Reprinted from the Urban News, September 2013
On Sept. 1, 2013, the Anderson Rosenwald School Project Planning Committee opened the historic building in Mars Hill for donors, supporters, and alumni to see the progress made so far in restoring the 83-year-old building.
The school was built in 1929-30 using $750 supplied by Sears, Roebuck president Julius Rosenwald, who, starting in the 1910s, donated millions of dollars to build public schools for African American children throughout the South. His grant required matching funds from the state, Madison County, and the Long Ridge Community; the total cost for the school was $2,093. Rosenwald’s funding program ended in 1932, having produced a total of 4,977 new black schools, including nearly 900 in North Carolina; the building in Mars Hill is the only one known to still be standing in Western North Carolina.
The Anderson Rosenwald School served the historically black community of Long Ridge south of Mars Hill proper, as well as all African Americans in the Mars Hill district. It replaced the older Long Ridge Colored School, which had been built in 1905 to replace and consolidate the three “colored schools” in the Grapevine, Mars Hill, and Ivy communities. The 1929 building was a two-teacher school house and served all black students in Madison County up through seventh grade. Those who wished to continue their education were bused to Stephens-Lee High School in Asheville after the 1940s, until integration of all Madison County schools was achieved in 1965.

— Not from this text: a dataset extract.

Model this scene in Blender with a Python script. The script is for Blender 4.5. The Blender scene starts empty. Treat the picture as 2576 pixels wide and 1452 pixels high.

Mrs. Gertrude Bruton, 93, attended Long Ridge School along with other family members; her daughter, Oralene Simmons (r.), attended the Rosenwald School before transferring to Stephens Lee for high school. Both are descendants of Joe Anderson, for whom the school was renamed in 1959.
Among those who attended the Anderson school are Mars Hill artist Charity Ray, who first discovered her love of drawing there, and then continued her education at the old Allen High School for black girls in Asheville; Oralene Graves Simmons, who attended the Anderson School before transferring to and graduating from Stephens-Lee High School; and Dr. David Lloyd Briscoe, who grew up in the Long Ridge community, and, after earning his Ph.D. in Sociology from Southern Illinois University at Carbondale, became Professor of Sociology at the University of Arkansas at Little Rock.
Simmons is the great-great-granddaughter of Joe Anderson, the slave who was held as collateral for a loan that made possible the building of Mars Hill College; in 1961 she became the first African American student admitted to the college. Her grandmother Effie Coone (Anderson’s granddaughter), taught at the Mars Hill Colored School in 1901; her mother, Mrs. Gertrude Bruton, 93, is one of the oldest living alumnae of the earlier Long Ridge Colored School (Mrs. Bruton’s elder sister, now 95, also attended). In her career, Mrs. Simmons worked for Asheville Parks & Recreation and, in 1982, founded the Martin Luther King, Jr. Prayer Breakfast in Asheville.
Another descendant of Anderson is Charlene Ray, a great-great-great-granddaughter, who graduated with honors from Mars Hill College in 1982. She was the first Appalachian Scholar at the school, receiving a full scholarship. For her senior research project, she researched and wrote, History Of Blacks In Madison County now in the Mars Hill University Archives).
The restoration project began in 2009, after a Long Ridge resident asked that the building be removed to allow for widening of the adjacent road. After integration the school had been used as Recreation Center (and even a basketball court), and later as a burley tobacco air curing barn. When the request to demolish the building was received, Board of Education member Steward Coates, having grown up in the neighborhood, a Board of Education member, suggested it be given to the Long Ridge community for preservation, saving the historic school for posterity.
In the fall of 2009 friends and neighbors organized the Planning Committee to save the school building, and in 2010 the Conservation Trust of North Carolina and the Madison County School Board provided funds to replace the roof of the building. That fall, as part of the Mars Hill College Founders Week, a public gathering was held to celebrate the Long Ridge Community and school building’s planned rehabilitation.
Fundraising and rehabilitation are ongoing.